Extract only the first line of the listing and every line after it up to and including the one with "sin, cos = math.sin, math.cos". Omit the pictures.

* Start Given material *

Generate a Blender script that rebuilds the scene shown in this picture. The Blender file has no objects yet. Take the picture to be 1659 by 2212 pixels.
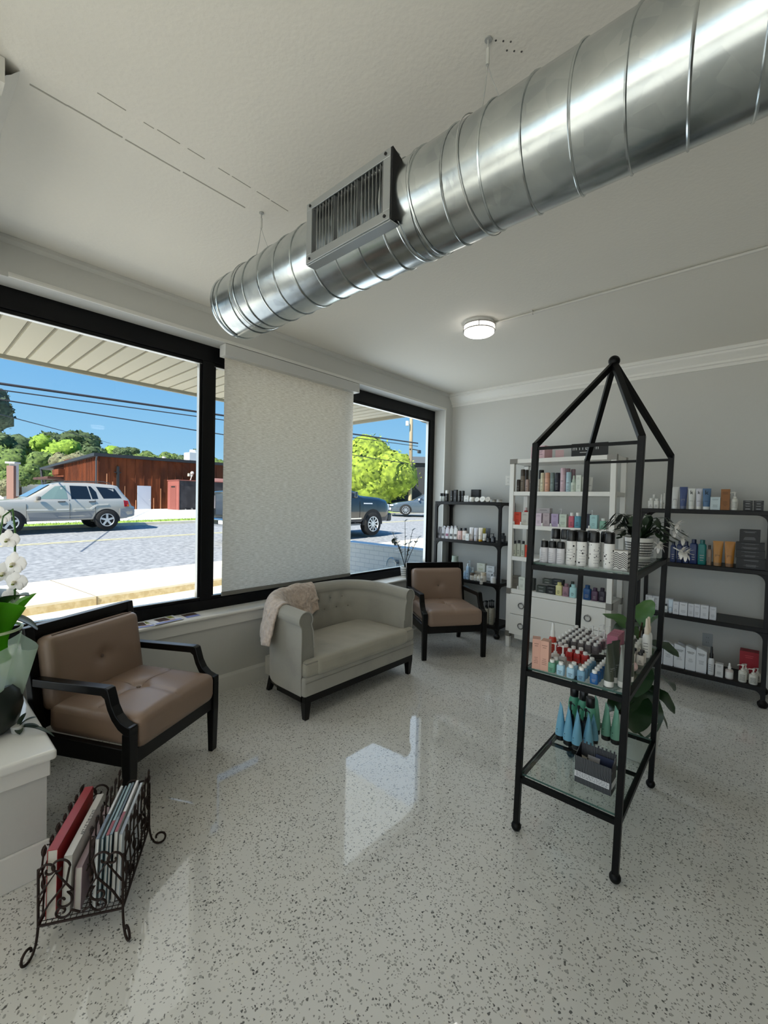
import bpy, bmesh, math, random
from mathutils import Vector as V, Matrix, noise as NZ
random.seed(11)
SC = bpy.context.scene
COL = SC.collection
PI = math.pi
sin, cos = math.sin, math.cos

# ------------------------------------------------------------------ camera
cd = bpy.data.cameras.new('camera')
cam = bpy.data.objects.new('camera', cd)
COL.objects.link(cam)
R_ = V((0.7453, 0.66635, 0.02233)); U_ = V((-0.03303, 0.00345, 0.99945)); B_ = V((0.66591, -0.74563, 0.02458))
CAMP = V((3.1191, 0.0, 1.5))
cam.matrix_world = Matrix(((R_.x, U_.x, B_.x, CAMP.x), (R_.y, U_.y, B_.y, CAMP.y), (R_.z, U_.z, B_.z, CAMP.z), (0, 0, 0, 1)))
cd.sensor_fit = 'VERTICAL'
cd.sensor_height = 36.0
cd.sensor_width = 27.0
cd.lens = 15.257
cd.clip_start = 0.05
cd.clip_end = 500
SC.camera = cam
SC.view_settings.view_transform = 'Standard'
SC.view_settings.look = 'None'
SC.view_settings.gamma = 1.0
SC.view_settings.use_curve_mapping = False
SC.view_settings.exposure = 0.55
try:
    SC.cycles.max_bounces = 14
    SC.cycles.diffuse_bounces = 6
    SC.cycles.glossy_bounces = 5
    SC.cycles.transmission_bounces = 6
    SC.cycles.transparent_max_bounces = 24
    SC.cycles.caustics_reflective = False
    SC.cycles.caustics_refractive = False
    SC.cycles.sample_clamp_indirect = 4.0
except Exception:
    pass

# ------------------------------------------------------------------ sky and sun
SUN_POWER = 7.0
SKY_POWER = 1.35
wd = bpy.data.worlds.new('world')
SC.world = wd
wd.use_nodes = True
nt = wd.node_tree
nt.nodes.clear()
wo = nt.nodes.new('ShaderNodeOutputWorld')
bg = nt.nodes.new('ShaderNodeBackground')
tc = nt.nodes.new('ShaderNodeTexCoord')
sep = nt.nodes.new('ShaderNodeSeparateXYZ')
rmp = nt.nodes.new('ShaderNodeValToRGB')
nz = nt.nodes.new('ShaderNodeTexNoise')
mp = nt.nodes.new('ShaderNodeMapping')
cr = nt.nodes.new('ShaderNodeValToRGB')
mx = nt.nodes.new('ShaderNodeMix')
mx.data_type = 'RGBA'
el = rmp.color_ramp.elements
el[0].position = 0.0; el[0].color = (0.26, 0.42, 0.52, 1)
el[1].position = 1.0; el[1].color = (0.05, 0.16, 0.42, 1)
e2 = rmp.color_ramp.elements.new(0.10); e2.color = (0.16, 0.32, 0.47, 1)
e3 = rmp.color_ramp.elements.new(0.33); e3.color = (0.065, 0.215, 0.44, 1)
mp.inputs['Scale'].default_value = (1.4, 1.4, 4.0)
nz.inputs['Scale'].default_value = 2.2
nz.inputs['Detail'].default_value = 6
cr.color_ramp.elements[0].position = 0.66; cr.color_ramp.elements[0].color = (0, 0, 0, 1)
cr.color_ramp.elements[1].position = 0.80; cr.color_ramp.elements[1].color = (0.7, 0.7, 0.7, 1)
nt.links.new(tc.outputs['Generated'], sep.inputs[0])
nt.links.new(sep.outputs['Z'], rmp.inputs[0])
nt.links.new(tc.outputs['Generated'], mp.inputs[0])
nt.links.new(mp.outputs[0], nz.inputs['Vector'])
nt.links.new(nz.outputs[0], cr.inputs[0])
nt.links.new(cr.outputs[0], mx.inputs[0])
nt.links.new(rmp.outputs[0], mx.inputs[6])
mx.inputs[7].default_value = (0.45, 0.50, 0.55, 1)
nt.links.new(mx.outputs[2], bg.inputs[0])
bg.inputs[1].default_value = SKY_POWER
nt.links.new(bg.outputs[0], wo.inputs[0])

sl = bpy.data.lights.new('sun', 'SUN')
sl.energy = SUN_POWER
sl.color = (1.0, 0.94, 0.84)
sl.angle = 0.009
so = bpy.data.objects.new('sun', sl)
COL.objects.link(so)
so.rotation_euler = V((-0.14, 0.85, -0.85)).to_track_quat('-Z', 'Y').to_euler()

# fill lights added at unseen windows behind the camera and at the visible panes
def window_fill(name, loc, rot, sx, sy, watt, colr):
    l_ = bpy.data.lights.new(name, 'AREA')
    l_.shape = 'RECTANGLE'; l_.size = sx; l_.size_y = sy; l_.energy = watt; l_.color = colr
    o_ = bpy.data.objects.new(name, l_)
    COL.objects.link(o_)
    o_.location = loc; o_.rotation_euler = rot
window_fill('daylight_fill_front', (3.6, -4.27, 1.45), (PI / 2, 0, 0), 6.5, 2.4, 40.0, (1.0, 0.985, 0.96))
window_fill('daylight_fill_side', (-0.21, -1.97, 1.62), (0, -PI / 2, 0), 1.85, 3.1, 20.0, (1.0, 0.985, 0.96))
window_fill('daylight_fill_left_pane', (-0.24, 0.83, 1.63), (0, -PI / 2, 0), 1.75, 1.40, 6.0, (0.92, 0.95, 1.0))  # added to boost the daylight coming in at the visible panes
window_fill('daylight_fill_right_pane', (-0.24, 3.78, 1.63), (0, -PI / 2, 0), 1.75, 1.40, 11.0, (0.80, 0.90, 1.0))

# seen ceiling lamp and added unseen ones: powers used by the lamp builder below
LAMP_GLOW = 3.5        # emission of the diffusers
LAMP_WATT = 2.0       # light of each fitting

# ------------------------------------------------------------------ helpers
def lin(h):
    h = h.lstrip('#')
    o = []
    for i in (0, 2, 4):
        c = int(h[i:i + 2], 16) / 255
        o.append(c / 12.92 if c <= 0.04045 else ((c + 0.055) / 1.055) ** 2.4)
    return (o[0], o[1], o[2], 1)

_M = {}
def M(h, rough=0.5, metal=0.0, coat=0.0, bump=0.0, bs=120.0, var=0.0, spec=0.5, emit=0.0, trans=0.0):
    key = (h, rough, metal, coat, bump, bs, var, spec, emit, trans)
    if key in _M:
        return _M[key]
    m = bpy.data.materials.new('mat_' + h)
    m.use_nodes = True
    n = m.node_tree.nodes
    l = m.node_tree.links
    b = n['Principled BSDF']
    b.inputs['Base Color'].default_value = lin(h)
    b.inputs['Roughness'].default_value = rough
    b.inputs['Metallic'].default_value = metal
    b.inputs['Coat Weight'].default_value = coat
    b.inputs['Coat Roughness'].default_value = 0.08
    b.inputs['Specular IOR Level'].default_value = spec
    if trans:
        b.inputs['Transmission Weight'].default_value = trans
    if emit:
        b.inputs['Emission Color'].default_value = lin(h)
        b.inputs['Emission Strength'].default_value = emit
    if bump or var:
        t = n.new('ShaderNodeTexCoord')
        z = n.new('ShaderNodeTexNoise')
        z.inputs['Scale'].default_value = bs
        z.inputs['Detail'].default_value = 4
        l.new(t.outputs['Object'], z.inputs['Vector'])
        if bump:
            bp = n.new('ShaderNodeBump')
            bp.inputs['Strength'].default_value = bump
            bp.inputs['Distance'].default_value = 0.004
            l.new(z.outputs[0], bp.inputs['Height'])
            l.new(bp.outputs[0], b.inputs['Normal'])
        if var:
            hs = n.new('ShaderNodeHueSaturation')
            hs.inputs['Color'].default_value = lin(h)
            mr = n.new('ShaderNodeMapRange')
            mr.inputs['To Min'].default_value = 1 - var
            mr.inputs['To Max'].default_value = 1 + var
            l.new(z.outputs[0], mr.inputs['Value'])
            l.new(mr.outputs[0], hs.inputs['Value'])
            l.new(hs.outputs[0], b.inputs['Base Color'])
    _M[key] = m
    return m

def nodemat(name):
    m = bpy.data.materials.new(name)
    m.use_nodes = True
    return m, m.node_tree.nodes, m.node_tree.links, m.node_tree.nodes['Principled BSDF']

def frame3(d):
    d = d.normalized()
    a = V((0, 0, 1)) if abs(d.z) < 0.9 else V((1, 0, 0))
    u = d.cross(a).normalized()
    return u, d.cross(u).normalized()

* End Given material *

Complete response
Generate a Blender script that rebuilds the scene shown in this picture. The Blender file has no objects yet. Take the picture to be 1659 by 2212 pixels.
import bpy, bmesh, math, random
from mathutils import Vector as V, Matrix, noise as NZ
random.seed(11)
SC = bpy.context.scene
COL = SC.collection
PI = math.pi
sin, cos = math.sin, math.cos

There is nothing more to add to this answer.